Monday, September 22, 2014

CSAW CTF 2014 Reversing 300 (2) - weissman

For this challenge we were given a file called weissman.csawlz.
When we first looked at it in a hex editor it appeared to have 3 files concatenated together to form this one file.
Each file seemed to have a header that was created, so we were able to separate each file easily.
The first file was called hash.html, the third file was a .txt version of Alice in Wonderland, and the second, and most important, key.jpg.
We also saw that the individual files were broken up into what seemed to be 9 byte chunks separated by 0x13.
At this point we created a small python script to go through and take out the 0x13s.
Once we looked at this new file that we created it was very apparent that the file was not fully decompressed as we had hoped.
This led us to a more in depth search into the Alice in Wonderland file and the hash.html file.

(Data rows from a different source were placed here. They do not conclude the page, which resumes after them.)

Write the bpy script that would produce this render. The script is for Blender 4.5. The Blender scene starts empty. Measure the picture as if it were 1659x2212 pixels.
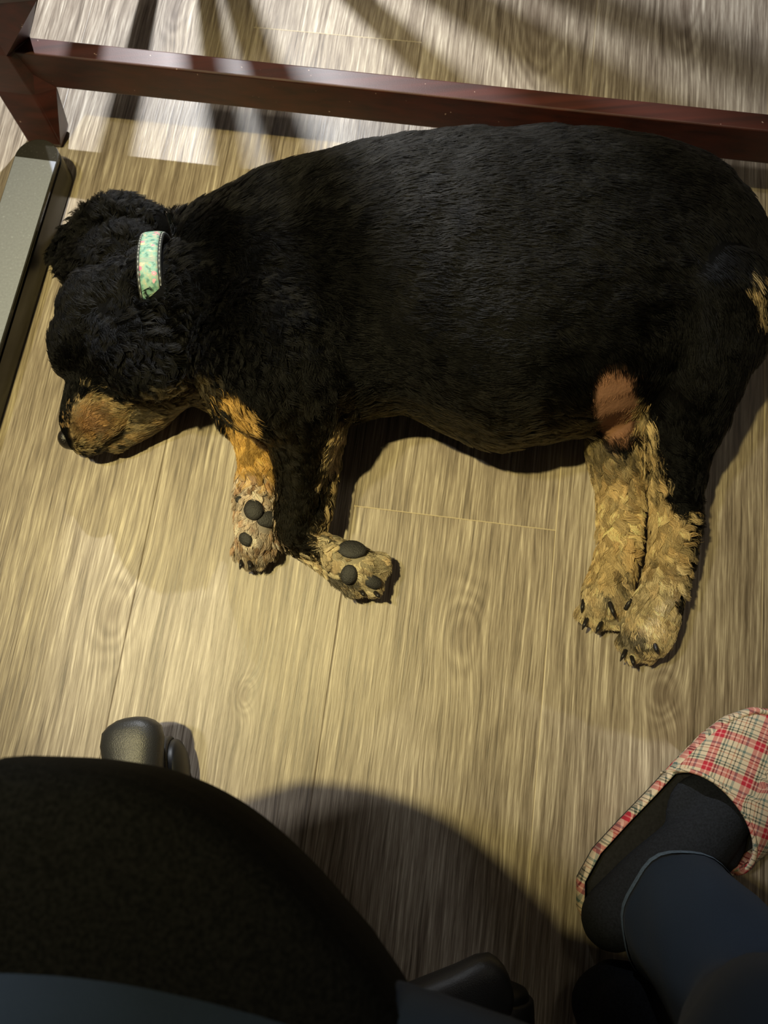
import bpy, bmesh, math, random
import numpy as np
from mathutils import Vector, Matrix, noise
from mathutils.bvhtree import BVHTree
from mathutils.kdtree import KDTree

random.seed(4); rng = np.random.default_rng(4)
S = bpy.context.scene
COL = S.collection
# ------------------------------------------------------------ camera
F_PX, TILT, ROLL, CAM_H = 1661.0, 0.2492, -0.08, 0.85
CX, CY = 829.5, 1106.0
_fw = Vector((0, math.sin(TILT), -math.cos(TILT))); _up = Vector((0, math.cos(TILT), math.sin(TILT))); _rt = Vector((1, 0, 0))
_r2 = math.cos(ROLL)*_rt + math.sin(ROLL)*_up
_u2 = -math.sin(ROLL)*_rt + math.cos(ROLL)*_up
CAM = Vector((0, 0, CAM_H))
cd = bpy.data.cameras.new('camera'); cam = bpy.data.objects.new('camera', cd); COL.objects.link(cam)
m3 = Matrix((_r2, _u2, -_fw)).transposed()
cam.matrix_world = Matrix.Translation(CAM) @ m3.to_4x4()
cd.sensor_fit = 'HORIZONTAL'; cd.sensor_width = 36.0; cd.lens = 36.0*F_PX/1659.0; cd.clip_start = 0.01
cd.dof.use_dof = True; cd.dof.focus_distance = 0.74; cd.dof.aperture_fstop = 10.0
S.camera = cam

def P(px, py, z):
    "the point of the place at height z that the photograph shows at that pixel"
    d = (px-CX)/F_PX*_r2 - (py-CY)/F_PX*_u2 + _fw
    return CAM + d*((z-CAM_H)/d.z)
def to_px(co):
    q = np.asarray(co, float) - np.array(CAM)
    x = q@np.array(_r2); y = q@np.array(_u2); w = q@np.array(_fw)
    return CX+F_PX*x/w, CY-F_PX*y/w

# ------------------------------------------------------------ light
W = bpy.data.worlds.new('world'); S.world = W; W.use_nodes = True
bg = W.node_tree.nodes['Background']; bg.inputs[0].default_value = (1.0, 0.86, 0.66, 1); bg.inputs[1].default_value = 0.05
LAMP_POS = P(400, -357, 0) + Vector((0, 0, 0.72))
LAMP_POWER, LAMP_COL = 54.0, (0.94, 0.97, 1.0)
def light(name, kind, loc, power, color, size=0.05, target=None, spot=None, blend=1.0):
    l = bpy.data.lights.new(name, kind); l.energy = power; l.color = color
    o = bpy.data.objects.new(name, l); COL.objects.link(o); o.location = loc
    if kind == 'AREA': l.shape = 'DISK'; l.size = size
    else: l.shadow_soft_size = size
    if spot: l.spot_size = spot; l.spot_blend = blend
    if target is not None:
        o.rotation_euler = (Vector(target)-Vector(loc)).to_track_quat('-Z', 'Y').to_euler()
    return o
warm = light('warm_ceiling_spot', 'SPOT', (-0.52, 0.20, 1.9), 165, (1.0, 0.84, 0.36), 0.03, P(640, 900, 0), math.radians(42), 1.0)
light('white_room_lamp', 'AREA', (-0.95, 0.35, 2.3), 12.5, (1.0, 0.96, 0.89), 0.14, (0, 0.4, 0))
light('warm_room_fill', 'AREA', (0.9, 1.0, 2.2), 1.6, (1.0, 0.86, 0.64), 0.35, (0.1, 0.3, 0))  # dim warm fill added for general brightness, not an actual lamp
S.view_settings.view_transform = 'Standard'; S.view_settings.look = 'None'
S.view_settings.exposure = 0.0; S.view_settings.gamma = 1.0; S.view_settings.use_curve_mapping = False

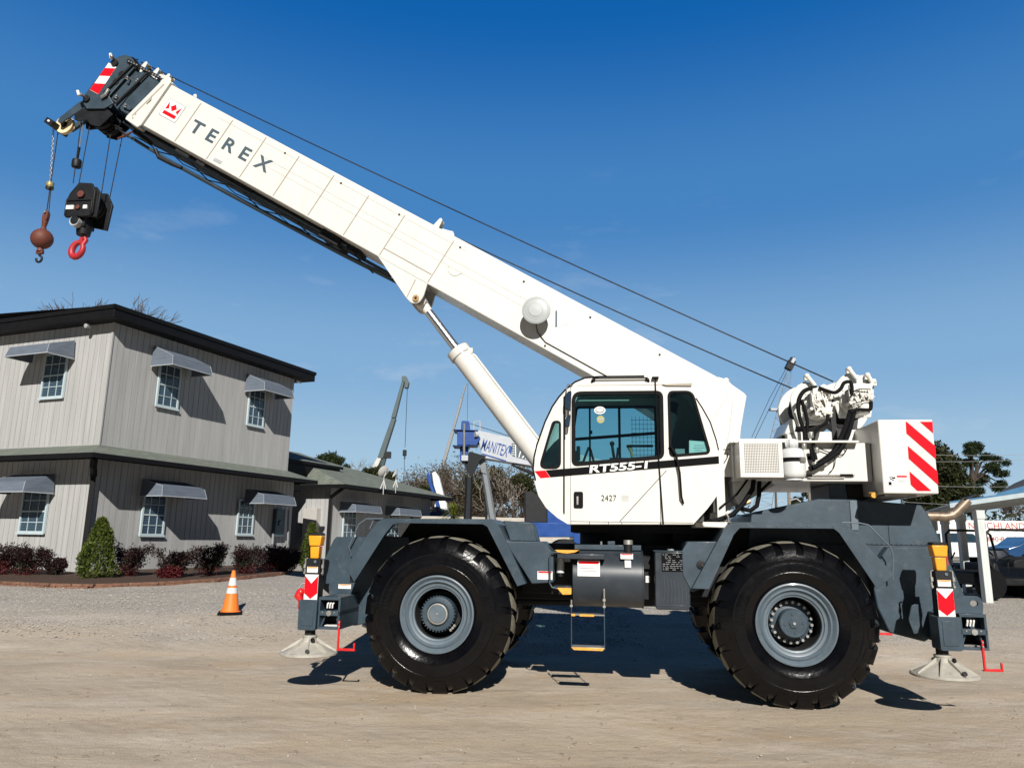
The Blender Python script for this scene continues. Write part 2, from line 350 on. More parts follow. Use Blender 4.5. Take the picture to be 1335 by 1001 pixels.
    xs = [-16 + .12 * i for i in range(int(32 / .12))]; xr = xs[-1]; stp = .4
    ext = []
    while xr < 900: stp *= 1.35; xr += stp; ext.append(xr)
    xs = [-e for e in reversed(ext)] + xs + ext
    rows = []
    for y in ys:
        row = []
        for x in xs:
            z = gz(y)
            if abs(x) < 16 and y < 22:
                p = Vector((x * .5, y * 1.5, 0)); z += .016 * noise.noise(p) + .006 * noise.noise(Vector((x * 2.2, y * 3, 3))) + .003 * noise.noise(Vector((x * 6, y * 6, 7)))
                d = hypot(x - 1.2, (y - 8.6) * 1.2); 
                if d < 3.5 : z -= 0
            row.append(mb.v((x, y, z)))
        rows.append(row)
    for j in range(len(rows) - 1):
        for i in range(len(xs) - 1): mb.f([rows[j][i], rows[j][i + 1], rows[j + 1][i + 1], rows[j + 1][i]])
    g_ = mb.build('ground', smooth=180); tag(g_, kind='structure')
ground()
def stones():
    st = mat('loose_stone', (.36, .33, .29), .9, var=.45, scale=3)
    mb = MB(); mb.use(st)
    def one(x, y, r):
        c = Vector((x, y, gz(y) + r * .25)); a = random.random() * 6; vs = []
        for k in range(5): aa = a + k * 2 * pi / 5; vs.append(mb.v(c + Vector((cos(aa) * r * random.uniform(.7, 1.2), sin(aa) * r * random.uniform(.7, 1.2), random.uniform(-.2, .1) * r))))
        t = mb.v(c + Vector((0, 0, r * random.uniform(.4, .7))))
        for k in range(5): mb.f([vs[k], vs[(k + 1) % 5], t])
    for _ in range(2600):
        y = 5.0 + random.random() ** 1.3 * 10; x = random.uniform(-.8, .8) * y; one(x, y, random.choice((.005, .006, .008, .012)))
    for _ in range(5200):
        y = random.uniform(11.5, 16.5); x = random.uniform(-11.5, 2); one(x, y, random.uniform(.01, .024))
    tag(mb.build('loose_stones', smooth=0), kind='stuff', label='small stones and gravel scattered over the dirt lot')
    tw = mat('dead_twig', (.12, .08, .05), .9, var=.3); mb = MB(); mb.use(tw)
    for _ in range(150):
        y = random.uniform(5.2, 12); x = random.uniform(-.7, .7) * y; a = random.random() * 3.14; l = random.uniform(.015, .06); z = gz(y) + .010
        mb.tube([(x, y, z), (x + cos(a) * l * .5, y + sin(a) * l * .5, z + .004), (x + cos(a + .5) * l, y + sin(a + .5) * l, z)], .0018, 4)
    tag(mb.build('twigs', smooth=0), kind='stuff', label='dead twigs and leaf litter lying on the dirt')
stones()

# ================================================================== MOBILE CRANE (machine frame: x to the rear, y away from the camera, z up)
crane = empty('mobile_crane', M_O, -YAW, 'large white and slate grey rough terrain crane with its boom raised to the left', 'crane')

# ---- wheels
def make_wheel(front):
    R0 = .778; RT = .810; NL = 22
    w = MB(); w.use(RIM)                     # rim barrel
    w.lathe([(.398, .0), (.402, .012), (.398, .026), (.385, .030), (.372, .018), (.362, .0), (.352, -.012), (.345, -.004), (.332, .004), (.322, -.012), (.312, -.03), (.300, -.034), (.285, -.036), (.278, -.05), (.262, -.055), (.258, -.075)], (0, 0, 0), n=64)
    w.use(WELL); w.lathe([(.258, -.075), (.256, -.24), (.25, -.36), (.02, -.36)], (0, 0, 0), n=48)
    w.use(RIM); w.lathe([(.40, .0), (.36, -.02), (.34, -.3), (.34, -.55), (.40, -.57)], (0, 0, 0), n=48)
    rim = w.build('wheel', parent=crane, smooth=40)
    t = MB(); t.use(RUBBER)
    prof = [(.398, -.005), (.415, .012), (.44, .028), (.47, .045), (.50, .056), (.505, .060), (.51, .058), (.55, .064), (.60, .060), (.62, .055), (.625, .058), (.63, .054), (.67, .042), (.70, .026), (.73, .002), (.752, -.03), (R0, -.07), (R0 + .008, -.18), (R0 + .01, -.28), (R0 + .008, -.38), (R0, -.49), (.752, -.53), (.73, -.562), (.67, -.60), (.60, -.62), (.50, -.61), (.42, -.58), (.398, -.55)]
    t.lathe(prof, (0, 0, 0), n=96); tyre = t.build('tyre', parent=rim, smooth=50)
    L_ = MB()
    def P(r, a, h): return Vector((cos(a) * r, -h, sin(a) * r))
    for side in (0, 1):
        for i in range(NL):
            a = 2 * pi * (i + .5 * side) / NL
            path = [(.668, .046, 0, .055), (.715, .026, 0, .064), (.765, .004, .004, .074), (.796, -.022, .012, .082), (RT, -.07, .035, .080), (RT + .004, -.16, .085, .066), (RT + .006, -.24, .13, .046), (RT + .006, -.285, .15, .036)]
            secs = []
            for (r, h, sh, hw) in path:
                hh = h if side == 0 else -.56 - h
                sg = -1 if front else 1
                ac = a + sg * sh; da = hw / r
                depth = .02 if r < .70 else .055
                if r < .78: top = P(r, ac, 0); out = (r, hh); inn = (r - .012, hh - (.03 if side == 0 else -.03))
                else: out = (r, hh); inn = (R0 - .01, hh - (.0 if abs(h) > .05 else (.03 if side == 0 else -.03)))
                secs.append([P(out[0], ac - da, out[1]), P(out[0], ac + da, out[1]), P(inn[0], ac + da * 1.12, inn[1]), P(inn[0], ac - da * 1.12, inn[1])])
            V = [[L_.bm.verts.new(q) for q in s_] for s_ in secs]
            for k in range(len(V) - 1):
                L_.use(DUSTY if k >= 3 else RUBBER); L_.f([V[k][0], V[k][1], V[k + 1][1], V[k + 1][0]])
                L_.use(RUBBER); L_.f([V[k][1], V[k][2], V[k + 1][2], V[k + 1][1]]); L_.f([V[k][3], V[k][0], V[k + 1][0], V[k + 1][3]])
            L_.f([V[0][0], V[0][3], V[0][2], V[0][1]]); L_.f([V[-1][0], V[-1][1], V[-1][2], V[-1][3]])
    L_.build('tread', parent=tyre, smooth=30)
    h = MB(); h.use(SLATE)
    if front:
        h.lathe([(.175, -.35), (.175, -.17), (.18, -.13), (.18, -.06), (.172, -.045), (.12, -.035)], (0, 0, 0), n=40, cap1=True)
        for i in range(34):
            a = 2 * pi * i / 34; h.box((cos(a) * .182, .055, sin(a) * .182), (.012, .02, .012), Matrix.Rotation(-a, 3, 'Y'))
        h.lathe([(.125, -.035), (.12, -.02)], (0, 0, 0), n=40)
        h.use(STEEL); h.lathe([(.108, -.034), (.108, -.015), (.094, -.013), (.092, -.02)], (0, 0, 0), n=40)
        h.use(RIM); h.lathe([(.092, -.02), (.088, -.013), (.02, -.012)], (0, 0, 0), n=40, cap1=True)
        h.use(STEEL); h.lathe([(.014, -.012), (.012, .0)], (0, 0, 0), n=12, cap1=True)
        for i in range(3): h.cyl((cos(-.5 + i * .14) * .215, .07, sin(-.5 + i * .14) * .215), (cos(-.5 + i * .14) * .215, .045, sin(-.5 + i * .14) * .215), .014, n=8)
    else:
        h.lathe([(.225, -.35), (.22, -.235), (.14, -.22), (.142, -.10), (.132, -.09)], (0, 0, 0), n=40, cap1=True)
        for i in range(4): a = i * pi / 2 + .2; h.cyl((cos(a) * .09, .09, sin(a) * .09), (cos(a) * .09, .082, sin(a) * .09), .014, n=8)
        h.cyl((0, .09, 0), (0, .078, 0), .05, n=6)
        h.use(STEEL); h.cyl((0, .08, 0), (0, .066, 0), .015, n=10)
        for i in range(20): a = 2 * pi * i / 20; h.cyl((cos(a) * .198, .22, sin(a) * .198), (cos(a) * .198, .188, sin(a) * .198), .015, n=8)
    h.build('hub', parent=rim, smooth=40)
    return rim
wf = make_wheel(True); wf.location = (-1.83, -1.30, .80); wr = make_wheel(False); wr.location = (1.83, -1.30, .80)
wf.rotation_euler = (0, .35, 0); wr.rotation_euler = (0, .1, 0)
c = copy_tree(wf, crane); c.location = (-1.83, 1.30, .80); c.rotation_euler = (0, .2, pi)
c = copy_tree(wr, crane); c.location = (1.83, 1.30, .80); c.rotation_euler = (0, .4, pi)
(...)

Upon further inspection we found that the files were not merely separated into 9 byte chunks, but that there were only 9 byte chunks after the 0x13.
Should the 10th byte not be a 0x13, we figured out that there were 3 byte "compression points". These looked like 0x0A 0x1E 0xAA.
As we could read what was supposed to be there we found that the first byte was double the length of how many bytes were supposed to be there.
Further we found that the last 2 bytes were some sort of index into a hash table that we didn't have.
Because we did not have this hash table we continually tried to figure out how this hash table was created and totally failed.
Once we got frustrated enough to try and brute force the jpg to be read, we tried to deduce what each hash was for this file. We figured out that one hash was supposed to be 0x41 for however many bytes as was called upon to fill that location. We also found another where it might have been 0x00 for however many bytes were needed. And finally, we just put 0x00 in place of all other bytes.
Now... This SHOULD have worked, but the first time we wrote this program something messed up and we did not succeed.
4 hours later after talking to a mod about where we were going wrong (much to our surprise that we were not wrong) we rewrote the program and it worked. We were given a jpg with colors messed up, but the flag was still distinguishable.